*** Material supplied

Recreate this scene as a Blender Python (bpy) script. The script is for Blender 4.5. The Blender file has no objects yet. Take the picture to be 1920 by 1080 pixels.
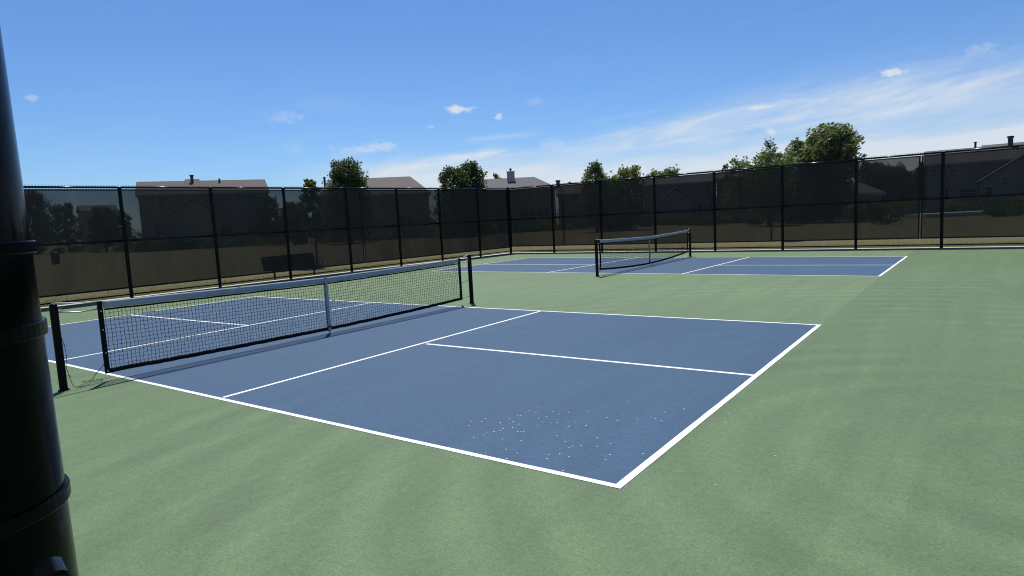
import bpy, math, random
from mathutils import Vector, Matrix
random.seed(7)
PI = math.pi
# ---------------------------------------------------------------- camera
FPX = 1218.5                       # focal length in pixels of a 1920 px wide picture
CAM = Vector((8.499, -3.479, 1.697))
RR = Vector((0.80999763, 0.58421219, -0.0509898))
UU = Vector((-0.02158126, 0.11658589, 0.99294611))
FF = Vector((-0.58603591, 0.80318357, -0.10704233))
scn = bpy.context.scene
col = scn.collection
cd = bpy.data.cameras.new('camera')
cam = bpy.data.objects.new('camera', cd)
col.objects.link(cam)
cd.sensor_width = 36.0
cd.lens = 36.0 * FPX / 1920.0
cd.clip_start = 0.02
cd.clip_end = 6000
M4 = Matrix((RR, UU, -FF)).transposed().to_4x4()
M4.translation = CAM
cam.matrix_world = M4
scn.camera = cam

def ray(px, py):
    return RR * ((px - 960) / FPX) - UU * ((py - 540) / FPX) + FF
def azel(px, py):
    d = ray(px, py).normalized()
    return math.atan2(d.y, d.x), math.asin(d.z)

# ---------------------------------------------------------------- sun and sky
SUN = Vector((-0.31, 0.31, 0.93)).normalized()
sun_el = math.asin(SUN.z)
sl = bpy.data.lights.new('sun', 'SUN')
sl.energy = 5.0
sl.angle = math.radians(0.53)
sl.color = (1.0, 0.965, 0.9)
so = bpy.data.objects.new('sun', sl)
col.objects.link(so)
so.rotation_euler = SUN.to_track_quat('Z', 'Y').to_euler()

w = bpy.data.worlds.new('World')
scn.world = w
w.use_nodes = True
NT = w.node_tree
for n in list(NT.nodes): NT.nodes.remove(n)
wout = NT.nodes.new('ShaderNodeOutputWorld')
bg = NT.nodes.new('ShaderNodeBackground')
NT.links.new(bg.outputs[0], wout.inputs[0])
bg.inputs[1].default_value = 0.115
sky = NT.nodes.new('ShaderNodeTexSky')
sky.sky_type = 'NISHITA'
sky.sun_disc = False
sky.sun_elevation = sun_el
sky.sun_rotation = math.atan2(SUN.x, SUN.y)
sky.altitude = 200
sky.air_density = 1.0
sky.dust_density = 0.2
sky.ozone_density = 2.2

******
*** Material supplied

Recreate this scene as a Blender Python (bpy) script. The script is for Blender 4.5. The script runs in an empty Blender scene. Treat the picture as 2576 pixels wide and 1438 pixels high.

******
*** Material supplied

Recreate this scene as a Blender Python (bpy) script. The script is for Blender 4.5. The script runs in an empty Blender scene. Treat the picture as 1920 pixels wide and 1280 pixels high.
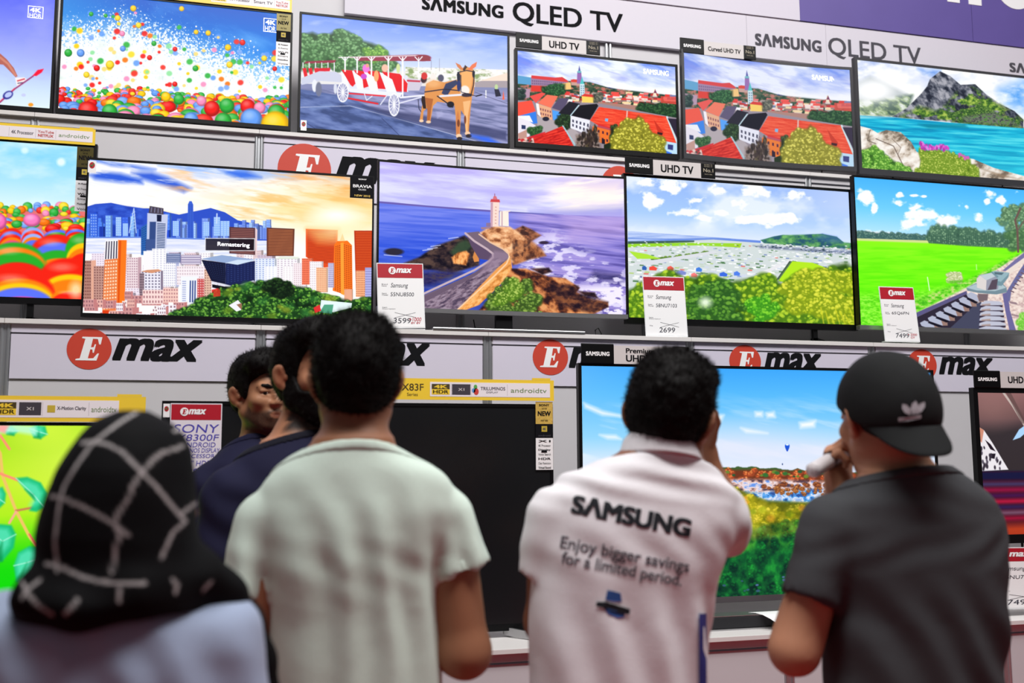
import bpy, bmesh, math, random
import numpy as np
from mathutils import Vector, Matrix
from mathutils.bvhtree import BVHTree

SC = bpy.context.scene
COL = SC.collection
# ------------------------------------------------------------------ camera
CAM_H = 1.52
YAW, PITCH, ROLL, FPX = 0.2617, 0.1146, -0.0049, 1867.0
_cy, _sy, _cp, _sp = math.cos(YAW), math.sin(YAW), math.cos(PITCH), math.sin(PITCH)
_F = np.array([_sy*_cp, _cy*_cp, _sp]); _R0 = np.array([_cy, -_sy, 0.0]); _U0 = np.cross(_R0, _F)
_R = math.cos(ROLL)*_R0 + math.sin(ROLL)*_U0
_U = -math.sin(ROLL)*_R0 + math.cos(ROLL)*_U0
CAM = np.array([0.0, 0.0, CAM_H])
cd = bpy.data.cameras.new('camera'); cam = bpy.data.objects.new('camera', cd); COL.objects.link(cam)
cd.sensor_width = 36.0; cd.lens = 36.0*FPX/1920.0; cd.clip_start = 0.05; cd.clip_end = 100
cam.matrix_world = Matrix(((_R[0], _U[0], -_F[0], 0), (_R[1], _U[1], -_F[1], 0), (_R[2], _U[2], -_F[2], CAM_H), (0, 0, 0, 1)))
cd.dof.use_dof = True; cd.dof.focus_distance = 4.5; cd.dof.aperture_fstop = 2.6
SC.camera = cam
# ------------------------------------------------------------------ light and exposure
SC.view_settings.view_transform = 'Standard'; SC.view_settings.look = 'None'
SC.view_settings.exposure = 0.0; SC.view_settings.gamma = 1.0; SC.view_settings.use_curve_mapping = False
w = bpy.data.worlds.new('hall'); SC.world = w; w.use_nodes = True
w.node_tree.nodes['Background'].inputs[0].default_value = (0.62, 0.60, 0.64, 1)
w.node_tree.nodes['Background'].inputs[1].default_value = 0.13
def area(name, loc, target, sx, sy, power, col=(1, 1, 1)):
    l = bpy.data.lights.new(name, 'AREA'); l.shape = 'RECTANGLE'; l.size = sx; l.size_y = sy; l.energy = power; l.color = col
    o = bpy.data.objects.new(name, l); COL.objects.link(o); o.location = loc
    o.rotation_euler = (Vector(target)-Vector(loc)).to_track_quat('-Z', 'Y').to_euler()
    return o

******

» Written exercise
Beginning with the line above that contains "1280 pixels high." and finishing with the line that contains "from mathutils.bvhtree import BVHTree", print those lines exactly and only. Skip all pictures.

» Solution to the exercise
Recreate this scene as a Blender Python (bpy) script. The script is for Blender 4.5. The script runs in an empty Blender scene. Treat the picture as 1920 pixels wide and 1280 pixels high.
import bpy, bmesh, math, random
import numpy as np
from mathutils import Vector, Matrix
from mathutils.bvhtree import BVHTree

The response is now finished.